Opinión /

Adiós maestro Flor


Sábado, 1 de enero de 2011
Fernando Umaña

Conocí a Amílcar Flor en 1973. Estuve como su alumno en el entonces Bachillerato en Artes; dos años de duro trabajo. En el tercer año, trabajamos en el montaje de graduación, que como requisito lo teníamos que hacer por nuestra cuenta, con nuestra propia manera de organización, a poner en práctica todo lo aprendido. Éramos 23 muchachos tratando de entenderse, con agrias discusiones nos imponíamos los unos a los otros, un verdadero caos.

Repetíamos, nos equivocábamos, terminábamos hasta  las once o una de la mañana.  Al salir del salón de ensayo, encontrábamos a Amílcar fumando, sacando de una bolsa panes y todo tipo de meriendas, hablaba preguntando, nos conversaba de un cántaro que era útil por su vacío, no por su forma. Nunca nos habló de una manera directa de nuestro trabajo de graduación, pero en sus relatos nos daba claves. Jamás nos reprochaba nuestra manera caótica de pelearnos, jamás intervino, solo nos esperaba en silencio.

Varias veces nos acompañaba hasta el albergue estudiantil a altas hora de la noche, nos veía entrar, tomaba un taxi y se iba, al día siguiente se aparecía con recortes de periódicos o algunas revistas o algún texto extraído de un libro, aquí está tu respuesta, me decía. Le miraba con los ojos desorbitados, con un tropel de preguntas en mi mente, ¿cómo sabía de mis incertidumbres? , ¿Cómo descubría las angustias de todos, si no le habíamos planteado nada?  Amílcar, tras los visillos de las ventanas, nos acompañaba, nos vigilaba. Se sentaba en las afueras del salón de ensayo, sentado en la acera en un lugar en donde no lo pudiéramos descubrir y apuntaba con su libreta todos los pormenores de nuestros ensayos. ¡Pero qué paciencia! Nuestros ensayos eran larguísimos, de 5 a 7 horas. Para Amílcar en “el no hacer”, estaba la clave, la sabiduría de su pedagogía, a la manera taoísta: con el no hacer se conquista el mundo.

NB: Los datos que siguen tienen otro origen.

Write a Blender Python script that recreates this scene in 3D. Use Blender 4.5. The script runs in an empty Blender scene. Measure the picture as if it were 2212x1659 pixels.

Jamás nos contó lo que hacía: lo supe 13 años después, en 1990, cuando nos reencontramos en la Pequeña Sala del Teatro Nacional, mientras yo dirigía Apócrifos con Teatro Sol del Río y él era un actor invitado a nuestra compañía. Temor y temblor al dirigir al maestro. Mis respetos, era tu última enseñanza. El vacío del cántaro es esencial, pues hay que llenarlo y, cuando esté lleno, sé generoso. Gracias MAESTRO, muchas gracias.